Canadian housing starts rose in June, bucking expectations for a modest slowdown in the month and suggesting the building sector added to economic growth in the second quarter after a brutal winter, data released on Wednesday showed. A report from the Canada Mortgage and Housing Corp showed the seasonally-adjusted annualised rate of housing starts rose to 198,185 last month from a downwardly revised 196,993 units in May.
That gain, the third consecutive month with starts close to the 200,000 mark, surpassed analysts' forecasts for a decline to 189,000. May was originally reported as 198,324. The bounceback in the second quarter followed a slide of nearly 10 percent in the first three months of the year, when cold temperatures and icy conditions sideswiped builders.
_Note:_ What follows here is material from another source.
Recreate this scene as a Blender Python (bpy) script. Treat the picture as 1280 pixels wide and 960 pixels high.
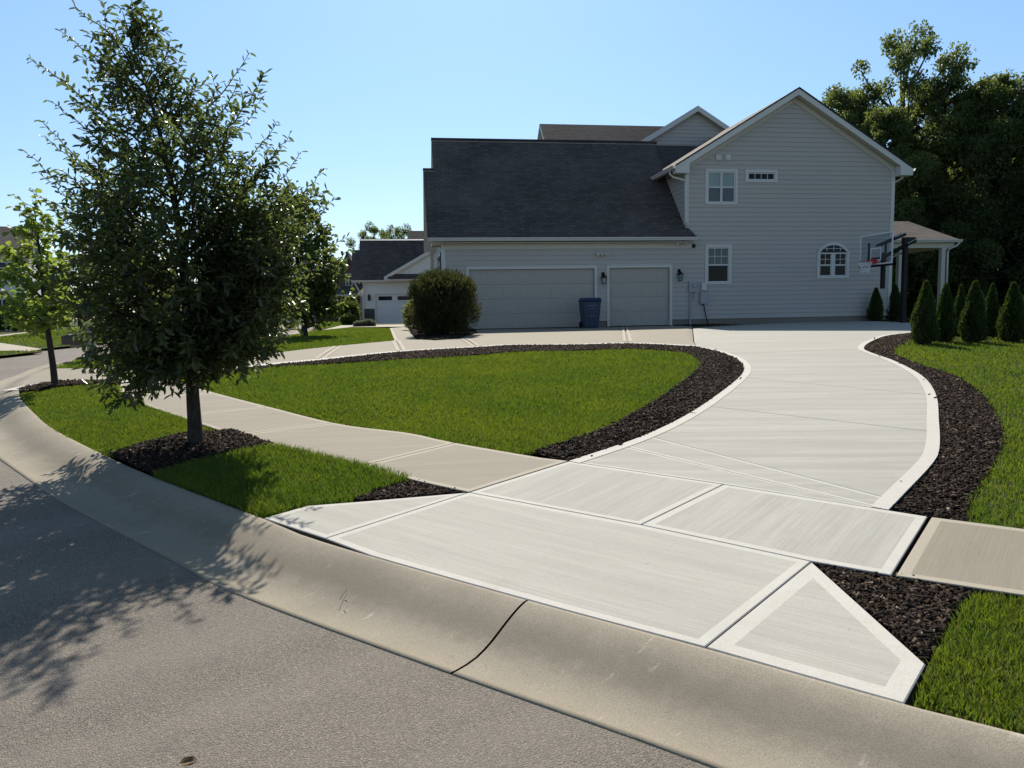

"Smoothing out the very volatile and weather-impacted first half of the year, starts averaged 186,000 through June, roughly in-line with demographic demand. In all likelihood, activity will gravitate back toward that level, or slightly lower, thorough the remainder of the year," BMO Capital Markets senior economist Robert Kavcic wrote in a research note. Economists said the report suggests construction will boost gross domestic product (GDP) growth in the second quarter. "(It) gives us more confidence that the weakness seen in April GDP due to a drop in construction was indeed transitory, and that for the second quarter as a whole, the building sector - along with other economic activity - will show signs of heating up," said Nick Exarhos, an economist at CIBC World Markets.
CMHC Chief Economist Bob Dugan said the trend in housing starts has been stable since March, down from the range of 191,000 to 196,000 seen between September 2013 and February 2014. "This is in line with CMHC's analysis indicating that the new home construction market in Canada is headed for a soft landing in 2014," Dugan said in the report. The report showed single-unit starts rose 0.9 percent while multiple-units, typically condominiums, rose 0.1 percent. Canada's condo market has cooled since 2012 after a multi-year boom, and is widely expected to cool further as unsold inventory comes onto the market.
"We expect starts to ease to 185,000 annualised units in the fourth quarter, as elevated inventory levels and oncoming supply dampen construction activity. Next year, we expect that interest rate pressures will be more acute, so housing construction should slip further," Mazen Issa, senior Canada macro strategist at TD Securities, said in a research note.
June's strength in housing starts was led by the prairie provinces of Alberta, Saskatchewan and Manitoba, which are benefiting from a booming resources sector and where an influx of workers has meant a shortage of housing in several cities. Starts declined in Quebec, Ontario and British Columbia, and were up in the small Atlantic market.